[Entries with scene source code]
/---
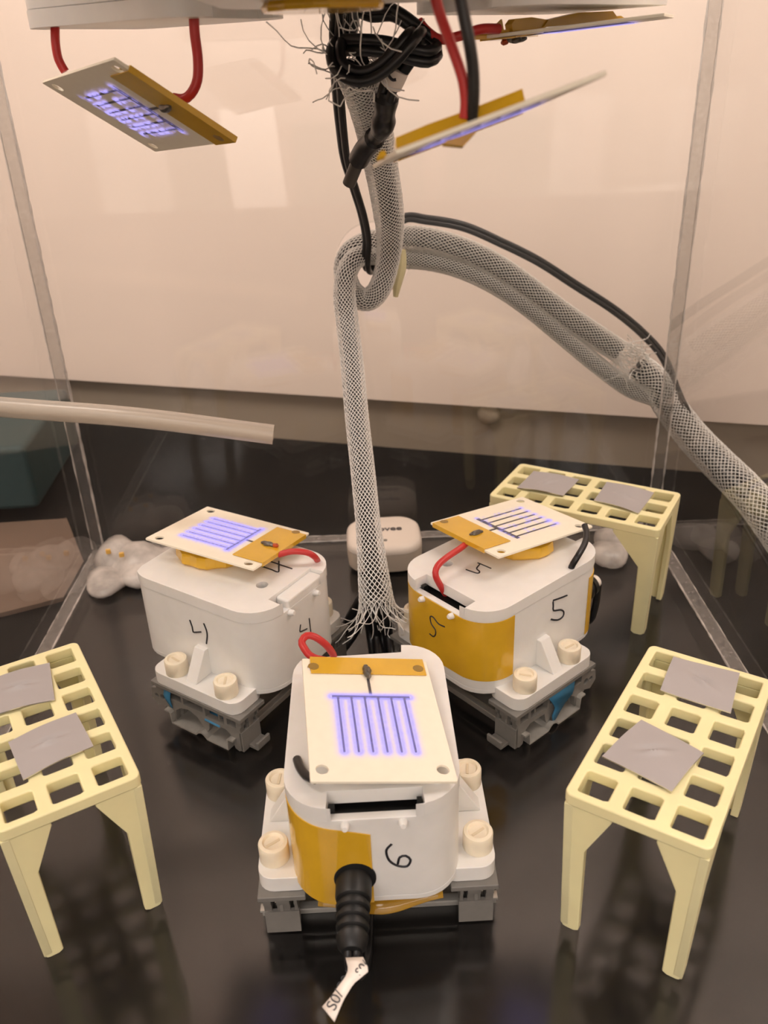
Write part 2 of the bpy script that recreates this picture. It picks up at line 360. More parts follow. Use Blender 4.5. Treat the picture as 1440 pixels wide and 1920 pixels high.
# coated metal squares lying on the racks
def swatch(k, pts, label, seed, lift=.04):
    if k == 'B':
        o_ = Vector((7.432, 54.896, 0)); A = Vector((math.cos(-.537), math.sin(-.537), 0)); Bv = Vector((-A.y, A.x, 0))
    else:
        x, y, t = pR if k == 'R' else pL
        o_ = Vector((x, y, 0)); A = Vector((-math.sin(t), math.cos(t), 0)); Bv = Vector((math.cos(t), math.sin(t), 0))
    C = [o_+A*a+Bv*b for a, b in pts]; cen = sum(C, Vector())/4; n = 28; g = random.Random(seed); ph = g.uniform(0, 6)
    dirw = Vector((math.cos(ph), math.sin(ph)))
    v = []; f = []
    for top in (1, 0):
        for i in range(n+1):
            for j in range(n+1):
                u, w_ = i/n, j/n
                p = C[0]*(1-u)*(1-w_)+C[1]*u*(1-w_)+C[2]*u*w_+C[3]*(1-u)*w_
                uu, ww = u-.5, w_-.5
                s1 = uu*dirw.x+ww*dirw.y; s2 = -uu*dirw.y+ww*dirw.x
                z = RH+.06+lift+.05*math.sin(3*uu+ph)+.06*math.cos(5*ww) 
                z += .16*math.exp(-((s1/.16)**2+(s2/.05)**2))-.14*math.exp(-((s1/.2)**2+((s2-.08)/.05)**2))
                v.append((p.x-cen.x, p.y-cen.y, z+(.06 if top else 0)))
    m = (n+1)**2
    for i in range(n):
        for j in range(n):
            a = i*(n+1)+j; f.append((a, a+n+1, a+n+2, a+1)); f.append((m+a, m+a+1, m+a+n+2, m+a+n+1))
    for i in range(n):
        for a, b in ((i, i+1), (i+n*(n+1), i+1+n*(n+1))): f.append((a, b, b+m, a+m))
        for a, b in ((i*(n+1), (i+1)*(n+1)), (i*(n+1)+n, (i+1)*(n+1)+n)): f.append((a, b, b+m, a+m))
    ob = B().add(v, f).build('coated_square', 'swatch', recalc=True)
    ob.location = Vector((cen.x, cen.y, 0))*S
    ob.data.materials.append(M['alu'])
    for p_ in ob.data.polygons[2*n*n:]: p_.material_index = 1
    return tag(ob, label, 'metal plate', 'grey coated squares on the racks')
swatch('R', [(2.77, .69), (2.16, 3.91), (5.1, 4.47), (5.94, 1.43)], 'grey coated square turned on the middle of the front right rack', 1)
swatch('R', [(8.41, 1.57), (8.28, 4.88), (11.49, 4.57), (11.34, 1.37)], 'grey coated square at the far end of the front right rack', 2, .1)
swatch('L', [(5.41, 1.44), (2.48, 1.58), (2.93, 4.78), (5.8, 4.64)], 'grey coated square on the middle of the left rack', 3)
swatch('L', [(10.88, 1.26), (7.79, 1.0), (7.34, 3.97), (10.64, 4.4)], 'grey coated square at the far end of the left rack, cut by the picture edge', 4)
swatch('B', [(1.48, 1.71), (1.47, 5.0), (4.95, 5.05), (4.84, 1.88)], 'grey coated square on the left half of the far rack', 5)
swatch('B', [(6.94, 2.2), (6.87, 5.4), (10.31, 5.14), (10.18, 1.63)], 'grey coated square on the right half of the far rack', 6)
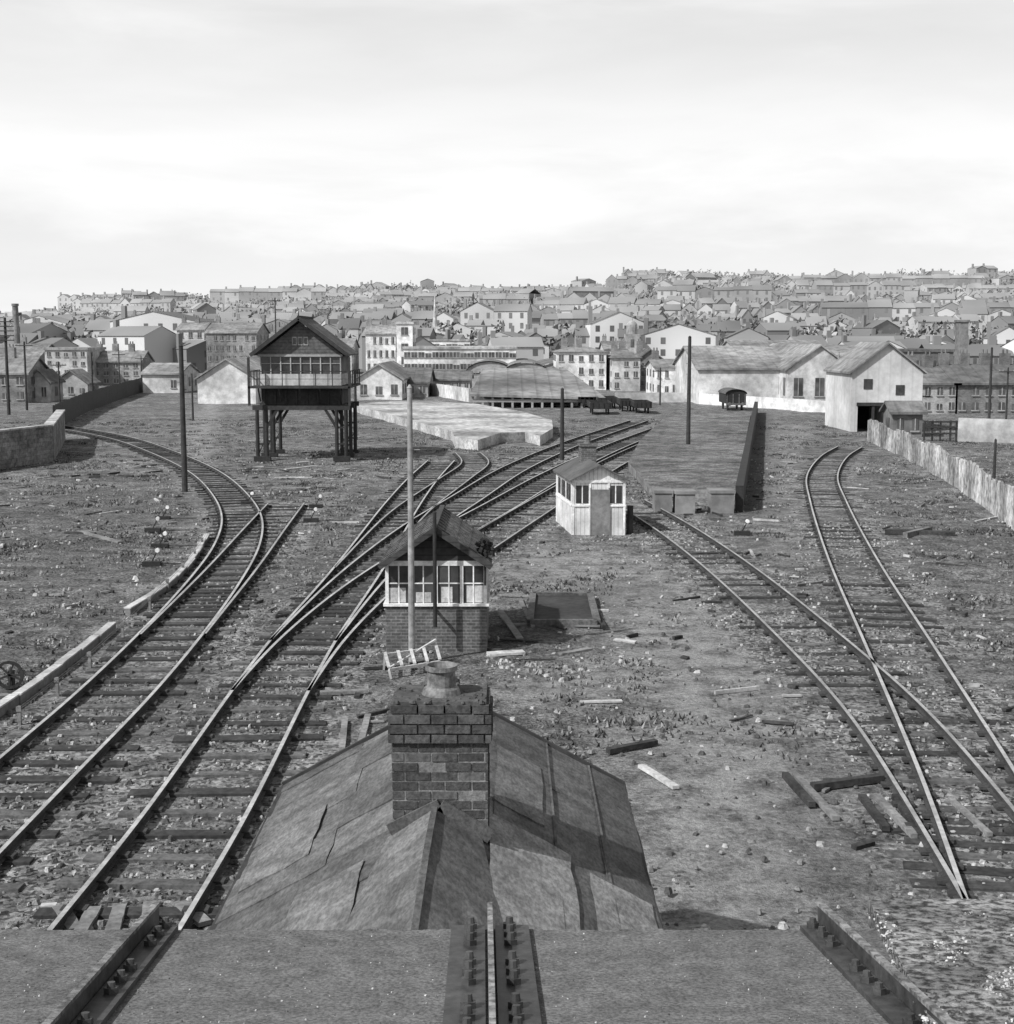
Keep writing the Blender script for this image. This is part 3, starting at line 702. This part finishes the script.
bd('terraced_house',921,957,414,384,369,10,'S',.32,.13,2,3,'brick',chim=2); bd('terraced_house',955,1060,414,384,367,10,'S',.16,.12,2,8,'brick',chim=5)
bd('chimney_block',958,966,390,322,322,3,'flat',.15,.15,D=260)
D=P(850,432).y; a=W(850,432,D).x;b=W(921,432,D).x; e=empty('gabled_store',((a+b)/2,D,0)); zE3=W(850,372,D).z; zA3=W(885,344,D).z; z1=W(850,404,D).z; dep=9; xm=(a+b)/2
mb=MB(); o1=W(857,430,D).x;o2=W(888,430,D).x
mb.box(a,b,D,D+dep,z1,zE3); mb.box(a,o1,D,D+dep,-.1,z1-.002);mb.box(o2,b,D,D+dep,-.1,z1-.002); mb.box(o1,o2,D+6,D+6.2,-.1,z1-.002,1)
mb.poly([(a,D,zE3),(b,D,zE3),(xm,D,zA3)]);mb.poly([(a,D+dep,zE3),(b,D+dep,zE3),(xm,D+dep,zA3)])
mb.build('walls',[M('asbestos_cladding',.55,.15,2,pat='vb',ps=.9,pc=.85,stain=.3),m_tar],e)
mb=MB()
for x in(a-.25,b+.25): mb.hexa([(x,D-.3,zE3-.15),(xm,D-.3,zA3),(xm,D+dep,zA3),(x,D+dep,zE3-.15),(x,D-.3,zE3),(xm,D-.3,zA3+.15),(xm,D+dep,zA3+.15),(x,D+dep,zE3)])
mb.build('roof',roof_mat(.26),e)
mb=MB(); 
for x,y in((868,384),(900,390)):
    p=W(x,y,D); mb.box(p.x-.35,p.x+.35,D-.05,D-.02,p.z-.4,p.z+.4)
mb.build('windows',m_glass,e)
mb=MB(); mb.box(o1-.1,o2+.1,D-.1,D-.004,z1-.15,z1+.12); mb.box((o1+o2)/2-.1,(o1+o2)/2+.1,D-.05,D+.1,0,z1-.16); mb.build('lintel',m_dark,e)
bd('lean_to',892,922,437,413,404,2.6,'S',.16,.14,1,2)
D=P(470,408).y
e=empty('platform_canopy',(0,D,0)); mb=MB(); a=W(470,400,D).x;b=W(592,400,D).x; ze=W(500,394,D).z; zr_=W(500,370,D+12).z
A=[(a,D,ze),(b+1.5,D,ze-.4),(b-2,D+22,zr_),(a+1,D+22,zr_)]
mb.hexa([(p[0],p[1],p[2]-.25) for p in A]+A); mb.build('roof',M('canopy_roof',.23,.3,.7,stain=.5,pat='x',ps=1.6,pc=.7,contrast=.12),e)
mb=MB()
for x in np.linspace(a+.3,b,13): mb.box(x-.12,x+.12,D+.3,D+.5,0,ze-.3); 
mb.box(a,b,D+.28,D+.5,ze-.9,ze-.6); mb.build('posts',m_grey,e)
mb=MB(); mb.box(a+.5,b-2,D+8,D+8.4,0,ze-.2);mb.build('back_wall',walls_mat(.1),e)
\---
*What is required*.
Omit the pictures. Transcribe every record exactly.

*Finished task*.
Write part 2 of the bpy script that recreates this picture. It picks up at line 360. More parts follow. Use Blender 4.5. Treat the picture as 1440 pixels wide and 1920 pixels high.
# coated metal squares lying on the racks
def swatch(k, pts, label, seed, lift=.04):
    if k == 'B':
        o_ = Vector((7.432, 54.896, 0)); A = Vector((math.cos(-.537), math.sin(-.537), 0)); Bv = Vector((-A.y, A.x, 0))
    else:
        x, y, t = pR if k == 'R' else pL
        o_ = Vector((x, y, 0)); A = Vector((-math.sin(t), math.cos(t), 0)); Bv = Vector((math.cos(t), math.sin(t), 0))
    C = [o_+A*a+Bv*b for a, b in pts]; cen = sum(C, Vector())/4; n = 28; g = random.Random(seed); ph = g.uniform(0, 6)
    dirw = Vector((math.cos(ph), math.sin(ph)))
    v = []; f = []
    for top in (1, 0):
        for i in range(n+1):
            for j in range(n+1):
                u, w_ = i/n, j/n
                p = C[0]*(1-u)*(1-w_)+C[1]*u*(1-w_)+C[2]*u*w_+C[3]*(1-u)*w_
                uu, ww = u-.5, w_-.5
                s1 = uu*dirw.x+ww*dirw.y; s2 = -uu*dirw.y+ww*dirw.x
                z = RH+.06+lift+.05*math.sin(3*uu+ph)+.06*math.cos(5*ww) 
                z += .16*math.exp(-((s1/.16)**2+(s2/.05)**2))-.14*math.exp(-((s1/.2)**2+((s2-.08)/.05)**2))
                v.append((p.x-cen.x, p.y-cen.y, z+(.06 if top else 0)))
    m = (n+1)**2
    for i in range(n):
        for j in range(n):
            a = i*(n+1)+j; f.append((a, a+n+1, a+n+2, a+1)); f.append((m+a, m+a+1, m+a+n+2, m+a+n+1))
    for i in range(n):
        for a, b in ((i, i+1), (i+n*(n+1), i+1+n*(n+1))): f.append((a, b, b+m, a+m))
        for a, b in ((i*(n+1), (i+1)*(n+1)), (i*(n+1)+n, (i+1)*(n+1)+n)): f.append((a, b, b+m, a+m))
    ob = B().add(v, f).build('coated_square', 'swatch', recalc=True)
    ob.location = Vector((cen.x, cen.y, 0))*S
    ob.data.materials.append(M['alu'])
    for p_ in ob.data.polygons[2*n*n:]: p_.material_index = 1
    return tag(ob, label, 'metal plate', 'grey coated squares on the racks')
swatch('R', [(2.77, .69), (2.16, 3.91), (5.1, 4.47), (5.94, 1.43)], 'grey coated square turned on the middle of the front right rack', 1)
swatch('R', [(8.41, 1.57), (8.28, 4.88), (11.49, 4.57), (11.34, 1.37)], 'grey coated square at the far end of the front right rack', 2, .1)
swatch('L', [(5.41, 1.44), (2.48, 1.58), (2.93, 4.78), (5.8, 4.64)], 'grey coated square on the middle of the left rack', 3)
swatch('L', [(10.88, 1.26), (7.79, 1.0), (7.34, 3.97), (10.64, 4.4)], 'grey coated square at the far end of the left rack, cut by the picture edge', 4)
swatch('B', [(1.48, 1.71), (1.47, 5.0), (4.95, 5.05), (4.84, 1.88)], 'grey coated square on the left half of the far rack', 5)
swatch('B', [(6.94, 2.2), (6.87, 5.4), (10.31, 5.14), (10.18, 1.63)], 'grey coated square on the right half of the far rack', 6)
Keep writing the Blender script for this image. This is part 3, starting at line 702. This part finishes the script.
bd('terraced_house',921,957,414,384,369,10,'S',.32,.13,2,3,'brick',chim=2); bd('terraced_house',955,1060,414,384,367,10,'S',.16,.12,2,8,'brick',chim=5)
bd('chimney_block',958,966,390,322,322,3,'flat',.15,.15,D=260)
D=P(850,432).y; a=W(850,432,D).x;b=W(921,432,D).x; e=empty('gabled_store',((a+b)/2,D,0)); zE3=W(850,372,D).z; zA3=W(885,344,D).z; z1=W(850,404,D).z; dep=9; xm=(a+b)/2
mb=MB(); o1=W(857,430,D).x;o2=W(888,430,D).x
mb.box(a,b,D,D+dep,z1,zE3); mb.box(a,o1,D,D+dep,-.1,z1-.002);mb.box(o2,b,D,D+dep,-.1,z1-.002); mb.box(o1,o2,D+6,D+6.2,-.1,z1-.002,1)
mb.poly([(a,D,zE3),(b,D,zE3),(xm,D,zA3)]);mb.poly([(a,D+dep,zE3),(b,D+dep,zE3),(xm,D+dep,zA3)])
mb.build('walls',[M('asbestos_cladding',.55,.15,2,pat='vb',ps=.9,pc=.85,stain=.3),m_tar],e)
mb=MB()
for x in(a-.25,b+.25): mb.hexa([(x,D-.3,zE3-.15),(xm,D-.3,zA3),(xm,D+dep,zA3),(x,D+dep,zE3-.15),(x,D-.3,zE3),(xm,D-.3,zA3+.15),(xm,D+dep,zA3+.15),(x,D+dep,zE3)])
mb.build('roof',roof_mat(.26),e)
mb=MB(); 
for x,y in((868,384),(900,390)):
    p=W(x,y,D); mb.box(p.x-.35,p.x+.35,D-.05,D-.02,p.z-.4,p.z+.4)
mb.build('windows',m_glass,e)
mb=MB(); mb.box(o1-.1,o2+.1,D-.1,D-.004,z1-.15,z1+.12); mb.box((o1+o2)/2-.1,(o1+o2)/2+.1,D-.05,D+.1,0,z1-.16); mb.build('lintel',m_dark,e)
bd('lean_to',892,922,437,413,404,2.6,'S',.16,.14,1,2)
D=P(470,408).y
e=empty('platform_canopy',(0,D,0)); mb=MB(); a=W(470,400,D).x;b=W(592,400,D).x; ze=W(500,394,D).z; zr_=W(500,370,D+12).z
A=[(a,D,ze),(b+1.5,D,ze-.4),(b-2,D+22,zr_),(a+1,D+22,zr_)]
mb.hexa([(p[0],p[1],p[2]-.25) for p in A]+A); mb.build('roof',M('canopy_roof',.23,.3,.7,stain=.5,pat='x',ps=1.6,pc=.7,contrast=.12),e)
mb=MB()
for x in np.linspace(a+.3,b,13): mb.box(x-.12,x+.12,D+.3,D+.5,0,ze-.3); 
mb.box(a,b,D+.28,D+.5,ze-.9,ze-.6); mb.build('posts',m_grey,e)
mb=MB(); mb.box(a+.5,b-2,D+8,D+8.4,0,ze-.2);mb.build('back_wall',walls_mat(.1),e)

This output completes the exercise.